=== Your goal ===
Repeat the whole listing exactly as written.

* * * * * * *

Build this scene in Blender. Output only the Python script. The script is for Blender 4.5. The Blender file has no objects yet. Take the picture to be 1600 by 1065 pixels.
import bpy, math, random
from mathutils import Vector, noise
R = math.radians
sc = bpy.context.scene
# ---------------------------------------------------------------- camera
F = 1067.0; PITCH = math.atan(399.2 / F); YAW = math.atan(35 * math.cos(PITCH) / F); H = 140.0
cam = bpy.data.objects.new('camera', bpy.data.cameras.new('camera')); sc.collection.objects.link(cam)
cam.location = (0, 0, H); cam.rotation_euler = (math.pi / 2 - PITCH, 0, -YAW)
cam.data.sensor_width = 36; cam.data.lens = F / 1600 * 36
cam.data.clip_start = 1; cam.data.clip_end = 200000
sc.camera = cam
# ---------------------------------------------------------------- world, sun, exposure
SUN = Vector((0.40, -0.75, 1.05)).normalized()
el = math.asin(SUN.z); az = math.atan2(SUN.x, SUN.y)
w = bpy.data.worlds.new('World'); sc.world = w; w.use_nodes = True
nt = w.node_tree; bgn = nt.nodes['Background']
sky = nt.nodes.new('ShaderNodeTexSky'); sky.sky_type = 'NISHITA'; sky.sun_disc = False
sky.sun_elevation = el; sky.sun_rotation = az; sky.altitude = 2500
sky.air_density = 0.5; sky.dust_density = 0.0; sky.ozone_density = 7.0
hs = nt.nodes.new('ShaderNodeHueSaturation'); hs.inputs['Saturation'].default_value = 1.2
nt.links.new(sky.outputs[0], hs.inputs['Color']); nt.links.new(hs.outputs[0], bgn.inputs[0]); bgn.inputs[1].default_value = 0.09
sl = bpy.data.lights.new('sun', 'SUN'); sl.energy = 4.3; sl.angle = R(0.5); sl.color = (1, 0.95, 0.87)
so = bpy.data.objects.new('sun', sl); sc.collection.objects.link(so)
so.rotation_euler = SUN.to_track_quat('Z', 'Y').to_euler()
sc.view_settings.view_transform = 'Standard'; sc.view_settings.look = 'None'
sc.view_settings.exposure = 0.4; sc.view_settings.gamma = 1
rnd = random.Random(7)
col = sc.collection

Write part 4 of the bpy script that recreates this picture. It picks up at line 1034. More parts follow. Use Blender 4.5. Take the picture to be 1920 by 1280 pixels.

* * * * * * *

=== Response below ===
Build this scene in Blender. Output only the Python script. The script is for Blender 4.5. The Blender file has no objects yet. Take the picture to be 1600 by 1065 pixels.
import bpy, math, random
from mathutils import Vector, noise
R = math.radians
sc = bpy.context.scene
# ---------------------------------------------------------------- camera
F = 1067.0; PITCH = math.atan(399.2 / F); YAW = math.atan(35 * math.cos(PITCH) / F); H = 140.0
cam = bpy.data.objects.new('camera', bpy.data.cameras.new('camera')); sc.collection.objects.link(cam)
cam.location = (0, 0, H); cam.rotation_euler = (math.pi / 2 - PITCH, 0, -YAW)
cam.data.sensor_width = 36; cam.data.lens = F / 1600 * 36
cam.data.clip_start = 1; cam.data.clip_end = 200000
sc.camera = cam
# ---------------------------------------------------------------- world, sun, exposure
SUN = Vector((0.40, -0.75, 1.05)).normalized()
el = math.asin(SUN.z); az = math.atan2(SUN.x, SUN.y)
w = bpy.data.worlds.new('World'); sc.world = w; w.use_nodes = True
nt = w.node_tree; bgn = nt.nodes['Background']
sky = nt.nodes.new('ShaderNodeTexSky'); sky.sky_type = 'NISHITA'; sky.sun_disc = False
sky.sun_elevation = el; sky.sun_rotation = az; sky.altitude = 2500
sky.air_density = 0.5; sky.dust_density = 0.0; sky.ozone_density = 7.0
hs = nt.nodes.new('ShaderNodeHueSaturation'); hs.inputs['Saturation'].default_value = 1.2
nt.links.new(sky.outputs[0], hs.inputs['Color']); nt.links.new(hs.outputs[0], bgn.inputs[0]); bgn.inputs[1].default_value = 0.09
sl = bpy.data.lights.new('sun', 'SUN'); sl.energy = 4.3; sl.angle = R(0.5); sl.color = (1, 0.95, 0.87)
so = bpy.data.objects.new('sun', sl); sc.collection.objects.link(so)
so.rotation_euler = SUN.to_track_quat('Z', 'Y').to_euler()
sc.view_settings.view_transform = 'Standard'; sc.view_settings.look = 'None'
sc.view_settings.exposure = 0.4; sc.view_settings.gamma = 1
rnd = random.Random(7)
col = sc.collection

Write part 4 of the bpy script that recreates this picture. It picks up at line 1034. More parts follow. Use Blender 4.5. Take the picture to be 1920 by 1280 pixels.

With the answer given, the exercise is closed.